Randomized Control Trials (RCTs) have been described as the "gold-standard" in estimating causal relationships in development. At the heart of the matter is that randomization helps us create a counter-factual group (the control group), without any observable or un-observable bias (from the treatment group), that any final variation in outcomes is due to the treatment itself. The findings of RCTs have been acclaimed as having revolutionized development research, especially in illuminating what works best in addressing specific development problems.
I am not sure. Consider two possibilities. The first, a "pseudo-placebo" effect, arises from the fact that most RCTs are not double-blind. The treatment target knows that he/she is receiving the particular intervention, and that alone many be enough to modify the individual behaviors or the environment in a manner that enhances outcomes. In other words, the treatment effect may be overstated. As a recent study found, "the expectation of receiving the treatment can cause people to modify their behaviors in a way that produces a significant "average treatment effect" even if the actual intervention is not particularly effective".
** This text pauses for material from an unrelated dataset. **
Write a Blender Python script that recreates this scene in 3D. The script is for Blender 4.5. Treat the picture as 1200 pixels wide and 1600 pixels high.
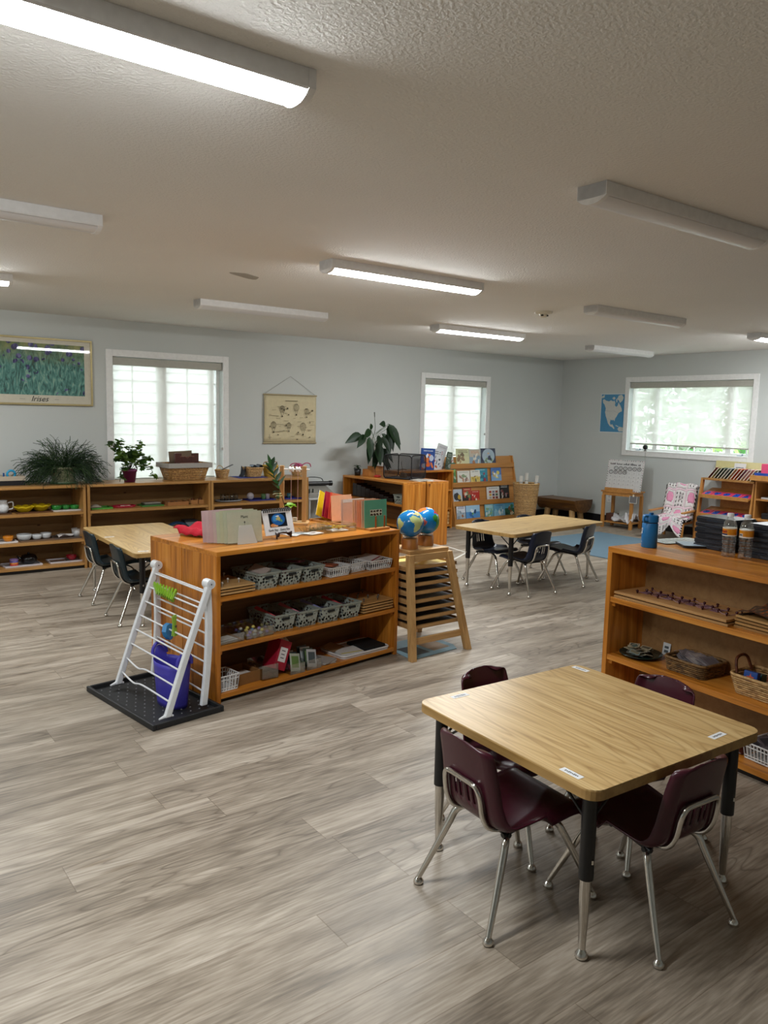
import bpy, math, random
from mathutils import Vector, Matrix, Euler
R = math.radians
PI = math.pi
for o in list(bpy.data.objects):
    bpy.data.objects.remove(o)
sc = bpy.context.scene
COL = sc.collection

# ------------------------------------------------------------------ camera
cam_d = bpy.data.cameras.new('camera')
cam = bpy.data.objects.new('camera', cam_d); COL.objects.link(cam)
_yaw, _pit, _rol = R(36.851), R(7.0727), R(1.2914)
_f = Vector((math.sin(_yaw)*math.cos(_pit), math.cos(_yaw)*math.cos(_pit), -math.sin(_pit)))
_r0 = Vector((math.cos(_yaw), -math.sin(_yaw), 0)); _u0 = _r0.cross(_f)
_r = _r0*math.cos(_rol) + _u0*math.sin(_rol); _u = -_r0*math.sin(_rol) + _u0*math.cos(_rol)
_m = Matrix((_r, _u, -_f)).transposed().to_4x4(); _m.translation = (0, 0, 1.5)
cam.matrix_world = _m
cam_d.sensor_fit = 'VERTICAL'; cam_d.sensor_height = 36; cam_d.lens = 36*1221.37/1600
cam_d.clip_start = 0.02; cam_d.clip_end = 200
sc.camera = cam

# ------------------------------------------------------------------ light and exposure
SKY = 4.2          # daylight outside the windows
LENS = 60.0        # lit ceiling fixtures
sc.view_settings.view_transform = 'Standard'; sc.view_settings.look = 'None'
sc.view_settings.gamma = 1.0; sc.view_settings.exposure = 0.68
sc.view_settings.use_curve_mapping = False
wd = bpy.data.worlds.new('overcast_sky'); sc.world = wd; wd.use_nodes = True
_bg = wd.node_tree.nodes['Background']; _bg.inputs[0].default_value = (0.86, 0.94, 1.0, 1); _bg.inputs[1].default_value = SKY
def day_light(name, loc, rot, sx, sy, power):
    l = bpy.data.lights.new(name, 'AREA'); l.shape = 'RECTANGLE'; l.size = sx; l.size_y = sy; l.energy = power; l.color = (0.93, 0.97, 1.0)
    o = bpy.data.objects.new(name, l); COL.objects.link(o); o.location = loc; o.rotation_euler = rot
    return o

# ------------------------------------------------------------------ helpers
def hx(h):
    h = h.lstrip('#'); out = []; h = h if len(h) == 6 else ''.join(c*2 for c in h)
    for i in (0, 2, 4):
        c = int(h[i:i+2], 16)/255
        out.append(c/12.92 if c <= 0.04045 else ((c+0.055)/1.055)**2.4)
    return tuple(out)
WHITE = (1.0, 1.0, 1.0)

class MB:
    """collects shapes; build() links them as ONE mesh object"""
    def __init__(s): s.v = []; s.f = []; s.c = []; s.s = []; s.M = Matrix.Identity(4)
    def add(s, vs, fs, col=WHITE, smooth=False):
        if isinstance(col, str): col = hx(col)
        b = len(s.v)
        s.v += [tuple(s.M @ Vector(p)) for p in vs]
        for k, f in enumerate(fs):
            s.f.append([b+i for i in f]); s.c.append(col); s.s.append(smooth)
        return s
    def bx(s, x0, x1, y0, y1, z0, z1, col=WHITE):
        return s.add([(x0,y0,z0),(x1,y0,z0),(x1,y1,z0),(x0,y1,z0),(x0,y0,z1),(x1,y0,z1),(x1,y1,z1),(x0,y1,z1)],
              [(0,3,2,1),(4,5,6,7),(0,1,5,4),(1,2,6,5),(2,3,7,6),(3,0,4,7)], col)
    def box(s, c, d, col=WHITE, rot=None):
        o = s.M
        s.M = o @ Matrix.Translation(c) @ (Euler(rot).to_matrix().to_4x4() if rot else Matrix.Identity(4))
        s.bx(-d[0]/2, d[0]/2, -d[1]/2, d[1]/2, -d[2]/2, d[2]/2, col); s.M = o
        return s
    def hexa(s, bot, top, col=WHITE):
        return s.add(list(bot)+list(top), [(0,3,2,1),(4,5,6,7),(0,1,5,4),(1,2,6,5),(2,3,7,6),(3,0,4,7)], col)
    def prism(s, pts, z0, z1, col=WHITE, side=None):
        n = len(pts)
        s.add([(x,y,z0) for x,y in pts]+[(x,y,z1) for x,y in pts], [tuple(range(n-1,-1,-1)), tuple(range(n,2*n))], col)
        b = [(x,y,z0) for x,y in pts]+[(x,y,z1) for x,y in pts]
        return s.add(b, [(i,(i+1)%n,n+(i+1)%n,n+i) for i in range(n)], side if side is not None else col)
    def poly(s, pts3, col=WHITE):
        return s.add(pts3, [tuple(range(len(pts3)))], col)
    def tube(s, pts, r, n=8, col=WHITE, closed=False, caps=True, flat=1.0):
        pts = [Vector(p) for p in pts]; m = len(pts)
        rr = r if isinstance(r, (list, tuple)) else [r]*m
        tang = []
        for i in range(m):
            if closed: t = pts[(i+1)%m]-pts[i-1]
            else: t = pts[min(i+1,m-1)]-pts[max(i-1,0)]
            tang.append(t.normalized() if t.length > 1e-9 else Vector((0,0,1)))
        up = Vector((0,0,1)) if abs(tang[0].z) < 0.9 else Vector((1,0,0))
        a = tang[0].cross(up).normalized(); vs = []
        for i in range(m):
            t = tang[i]; a = (a - t*a.dot(t))
            a = a.normalized() if a.length > 1e-6 else t.orthogonal().normalized()
            b = t.cross(a)
            for k in range(n):
                q = 2*PI*k/n
                vs.append(pts[i] + a*(rr[i]*math.cos(q)) + b*(rr[i]*flat*math.sin(q)))
        fs = []
        for i in range(m if closed else m-1):
            j = (i+1) % m
            for k in range(n):
                l = (k+1) % n
                fs.append((i*n+k, i*n+l, j*n+l, j*n+k))
        s.add(vs, fs, col, True)
        if caps and not closed:
            s.add(vs[:n], [tuple(range(n-1,-1,-1))], col); s.add(vs[-n:], [tuple(range(n))], col)
        return s
    def lathe(s, prof, n=20, c=(0,0,0), col=WHITE, smooth=True, cols=None, sx=1, sy=1):
        vs = []; fs = []; m = len(prof)
        for r, z in prof:
            for k in range(n):
                q = 2*PI*k/n; vs.append((c[0]+sx*r*math.cos(q), c[1]+sy*r*math.sin(q), c[2]+z))
        for i in range(m-1):
            g = [(i*n+k, i*n+(k+1)%n, (i+1)*n+(k+1)%n, (i+1)*n+k) for k in range(n)]
            if cols: s.add(vs, g, cols[i], smooth)
            else: fs += g
        if not cols: s.add(vs, fs, col, smooth)
        cc = cols or [col]*(m)
        if prof[0][0] > 1e-5: s.add(vs[:n], [tuple(range(n-1,-1,-1))], cc[0])
        if prof[-1][0] > 1e-5: s.add(vs[-n:], [tuple(range(n))], cc[-1])
        return s
    def ball(s, c, r, n=14, col=WHITE, sz=1.0):
        m = max(6, n//2)
        return s.lathe([(max(1e-6, r*math.sin(PI*i/m)), -r*sz*math.cos(PI*i/m)) for i in range(m+1)], n, c, col)
    def grid(s, fn, nu, nv, col=WHITE, smooth=True, skip=None):
        vs = [fn(i/nu, j/nv) for i in range(nu+1) for j in range(nv+1)]; fs = []
        for i in range(nu):
            for j in range(nv):
                if skip and skip(i, j): continue
                fs.append((i*(nv+1)+j, (i+1)*(nv+1)+j, (i+1)*(nv+1)+j+1, i*(nv+1)+j+1))
        return s.add(vs, fs, col, smooth)
    def build(s, name, mat, parent=None, loc=None, rz=0, bevel=0, solid=0, sub=0, offs=0, seg=2):
        me = bpy.data.meshes.new(name); me.from_pydata(s.v, [], s.f); me.validate(clean_customdata=False); me.update()
        if len(me.polygons) == len(s.f):
            me.polygons.foreach_set('use_smooth', s.s)
        at = me.color_attributes.new('Col', 'FLOAT_COLOR', 'CORNER')
        arr = []
        for p in me.polygons:
            c = s.c[p.index] if p.index < len(s.c) else WHITE
            arr += [c[0], c[1], c[2], 1.0]*p.loop_total
        at.data.foreach_set('color', arr)
        o = bpy.data.objects.new(name, me); COL.objects.link(o)
        if mat is not None: me.materials.append(mat)
        if parent is not None: o.parent = parent
        if loc is not None: o.location = loc
        o.rotation_euler = (0, 0, rz)
        if solid:
            md = o.modifiers.new('solid', 'SOLIDIFY'); md.thickness = solid; md.offset = offs
        if sub:
            md = o.modifiers.new('sub', 'SUBSURF'); md.levels = sub; md.render_levels = sub
        if bevel:
            md = o.modifiers.new('bevel', 'BEVEL'); md.width = bevel; md.segments = seg; md.limit_method = 'ANGLE'; md.angle_limit = R(40)
        return o

def tag(o, label, cat, group=None):
    o['label'] = label; o['category'] = cat
    if group: o['group'] = group
    return o
def thing(name, label, cat, loc=(0,0,0), rz=0, group=None):
    o = bpy.data.objects.new(name, None); COL.objects.link(o); o.empty_display_size = 0.05
    o.location = loc; o.rotation_euler = (0, 0, rz)
    return tag(o, label, cat, group)
def dup(root, loc, rz=0, label=None, group=None):
    def cp(o, par):
        c = o.copy(); COL.objects.link(c)
        if par is not None: c.parent = par
        for ch in [q for q in allobs if q.parent == o]: cp(ch, c)
        return c
    allobs = list(COL.objects)
    r = cp(root, None); r.location = loc; r.rotation_euler = (0, 0, rz)
    if label: r['label'] = label
    if group: r['group'] = group
    return r
def struct(mb, name, mat, parent=None, **k):
    o = mb.build(name, mat, parent, **k)
    if parent is None: o['kind'] = 'structure'
    return o
def text(s, size, mat, parent, loc, rot=(0,0,0), name='lettering', ext=0.0004, align='CENTER', shear=0):
    cu = bpy.data.curves.new('t', 'FONT'); cu.body = s; cu.size = size; cu.align_x = align; cu.align_y = 'CENTER'; cu.extrude = ext; cu.resolution_u = 3; cu.shear = shear
    t = bpy.data.objects.new('t', cu); COL.objects.link(t)
    bpy.context.view_layer.update()
    me = bpy.data.meshes.new_from_object(t.evaluated_get(bpy.context.evaluated_depsgraph_get()))
    bpy.data.objects.remove(t); bpy.data.curves.remove(cu)
    me.name = name; me.materials.clear(); me.materials.append(mat)
    o = bpy.data.objects.new(name, me); COL.objects.link(o); o.parent = parent; o.location = loc; o.rotation_euler = rot
    return o
class Frame:
    """a piece of furniture's own axes: u along its front, v into it"""
    def __init__(s, x, y, deg): s.x = x; s.y = y; s.a = R(deg)
    def w(s, u, v, z=0):
        c, n = math.cos(s.a), math.sin(s.a)
        return (s.x+u*c-v*n, s.y+u*n+v*c, z)
def arc(c, r, a0, a1, n): return [(c[0]+r*math.cos(R(a0+(a1-a0)*i/n)), c[1]+r*math.sin(R(a0+(a1-a0)*i/n))) for i in range(n+1)]
def rrect(x0, x1, y0, y1, r, n=5):
    return arc((x1-r,y0+r),r,-90,0,n)+arc((x1-r,y1-r),r,0,90,n)+arc((x0+r,y1-r),r,90,180,n)+arc((x0+r,y0+r),r,180,270,n)
def smooth_path(ps, n=6):
    ps = [Vector(p) for p in ps]; out = []
    for i in range(len(ps)-1):
        p0 = ps[max(i-1,0)]; p1 = ps[i]; p2 = ps[i+1]; p3 = ps[min(i+2,len(ps)-1)]
        for k in range(n):
            t = k/n
            out.append(0.5*((2*p1)+(p2-p0)*t+(2*p0-5*p1+4*p2-p3)*t*t+(3*p1-p0-3*p2+p3)*t**3))
    out.append(ps[-1]); return out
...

The second, the "scale-up effect", arises from the fact that the outcomes of a small pilot implementation does not always gets replicated when the intervention is scaled up. This is especially true of social policy interventions in developing countries with pervasive micro-governance failures and very weak delivery systems. I blogged earlier about "the concentrated effort and scrutiny of the research team, the unwitting greater over-sight by the official bureaucracy, and the assured expectation, among its audience, that it would be only a temporary diversion, contributes to increasing the effectiveness of implementation". This means that "there is the strong possibility that we will end up implementing a program or intervention that is qualitatively different from that conceived experimentally".
Taken together, both these add several layers of complication. The former doubts the internal validity, and thereby the causal mechanisms of the outcome. The later questions the external validity of the finding, in terms of its replicability. It raises doubts about wisdom of drawing the conclusion that once we know what is the best strategy, in terms of policy design and implementation, then the big development problem can be resolved.
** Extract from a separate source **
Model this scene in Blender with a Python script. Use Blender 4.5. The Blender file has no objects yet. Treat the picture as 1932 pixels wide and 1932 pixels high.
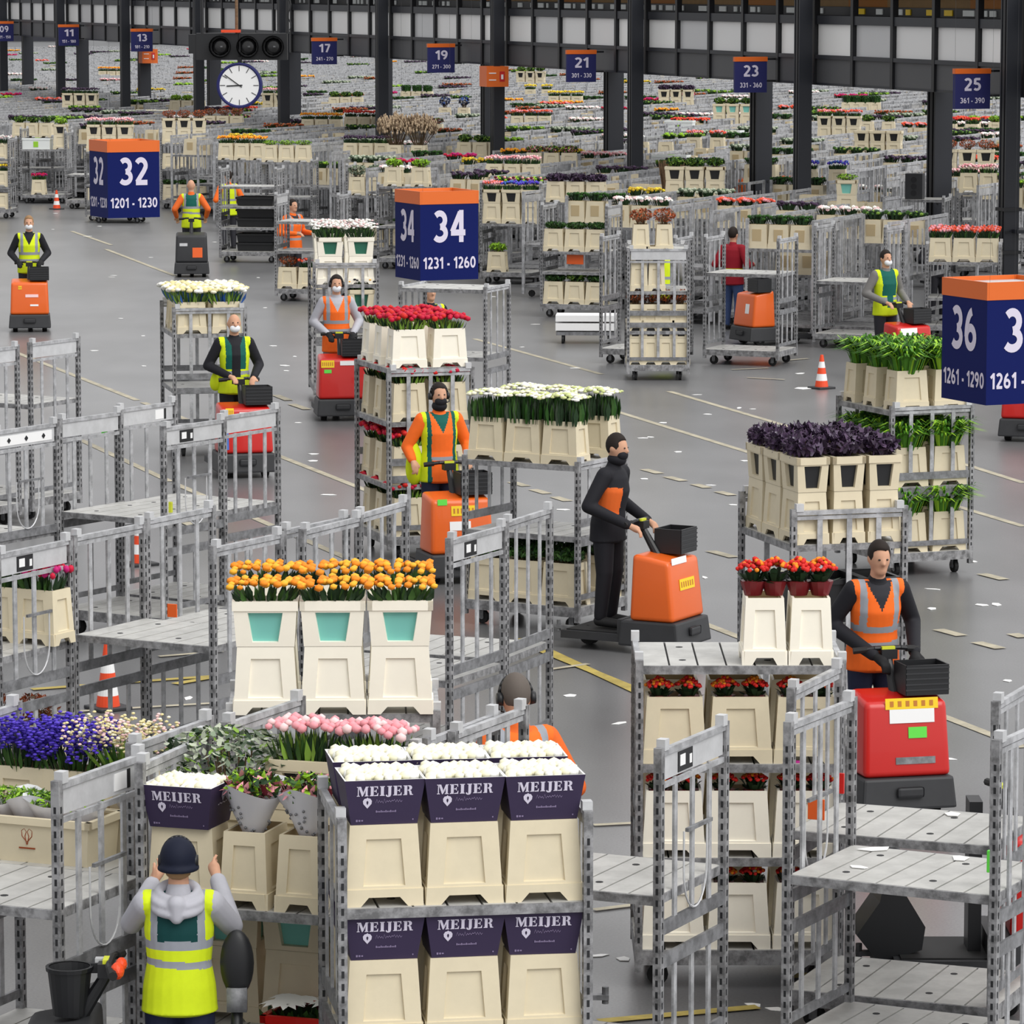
import bpy, bmesh, math, random
import numpy as np
from mathutils import Vector, Matrix

S = bpy.context.scene
COL = S.collection
pi = math.pi
# ------------------------------------------------------------------ camera, light, exposure
FPX, HC = 8000.0, 6.03
TH = math.atan(1009 / FPX)
cam = bpy.data.cameras.new('camera')
cam.sensor_fit = 'HORIZONTAL'; cam.sensor_width = 36; cam.lens = 36 * FPX / 1932
cam.clip_start = .5; cam.clip_end = 1500
co = bpy.data.objects.new('camera', cam); COL.objects.link(co)
co.location = (0, 0, HC); co.rotation_euler = (pi / 2 - TH, 0, 0)
S.camera = co

W = bpy.data.worlds.new('world'); S.world = W; W.use_nodes = True
nt = W.node_tree
bg = nt.nodes['Background']
tc = nt.nodes.new('ShaderNodeTexCoord'); sx = nt.nodes.new('ShaderNodeSeparateXYZ')
cr = nt.nodes.new('ShaderNodeValToRGB')
nt.links.new(tc.outputs['Generated'], sx.inputs[0]); nt.links.new(sx.outputs['Z'], cr.inputs[0])
cr.color_ramp.elements[0].position = 0.0; cr.color_ramp.elements[0].color = (.86, .86, .87, 1)
cr.color_ramp.elements[1].position = 1.0; cr.color_ramp.elements[1].color = (1.0, 1.0, 1.0, 1)
e = cr.color_ramp.elements.new(.35); e.color = (.84, .84, .85, 1)
mr_ = nt.nodes.new('ShaderNodeMapRange'); mr_.inputs['From Min'].default_value = -1; mr_.inputs['To Min'].default_value = .52; mr_.inputs['To Max'].default_value = 1.3
nt.links.new(sx.outputs['X'], mr_.inputs[0])          # daylight is stronger from the hall's right-hand side
mw_ = nt.nodes.new('ShaderNodeMix'); mw_.data_type = 'RGBA'; mw_.blend_type = 'MULTIPLY'; mw_.inputs[0].default_value = 1
nt.links.new(cr.outputs[0], mw_.inputs[6]); nt.links.new(mr_.outputs[0], mw_.inputs[7]); nt.links.new(mw_.outputs[2], bg.inputs[0]); bg.inputs[1].default_value = 1.2

sl = bpy.data.lights.new('hall_daylight', 'SUN'); sl.energy = 1.9; sl.angle = math.radians(45); sl.color = (1, .985, .95)
so = bpy.data.objects.new('hall_daylight', sl); COL.objects.link(so)
so.rotation_euler = (math.radians(42), 0, math.radians(42))

S.view_settings.view_transform = 'Standard'
try: S.view_settings.look = 'None'
except Exception: pass
S.view_settings.exposure = 0.0; S.view_settings.gamma = 1.0; S.view_settings.use_curve_mapping = False

# ------------------------------------------------------------------ photograph pixel -> place on a level
cT, sT = math.cos(TH), math.sin(TH)
def P(x, y, z=0.0):
    dx, dy = (x - 966) / FPX, -(y - 966) / FPX
    d = Vector((dx, cT + dy * sT, -sT + dy * cT))
    t = (z - HC) / d.z
    return Vector((d.x * t, d.y * t, z))
def PX(p):
    v = Vector(p) - Vector((0, 0, HC))
    zc = v.y * cT - v.z * sT; yc = v.y * sT + v.z * cT
    return 966 + FPX * v.x / zc, 966 - FPX * yc / zc
def SC(p):
    v = Vector(p) - Vector((0, 0, HC))
    return FPX / (v.y * cT - v.z * sT)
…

Both these, different from the conventional measures of internal and external validity, are not easily addressed, if addressed at all. The nature of the interventions, the need for human stakeholders to calibrate actions in response to a treatment, makes them not amenable to double-blind trials. And, the gap between pilots and scale-up is a function of state capability, which has no easy or short-term answers.
In other words, after all the statistical gymnastics, we are not any significantly nearer to the development holy grail than when we started. The fundamental challenge of what works in a scaled-up intervention still remain unresolved.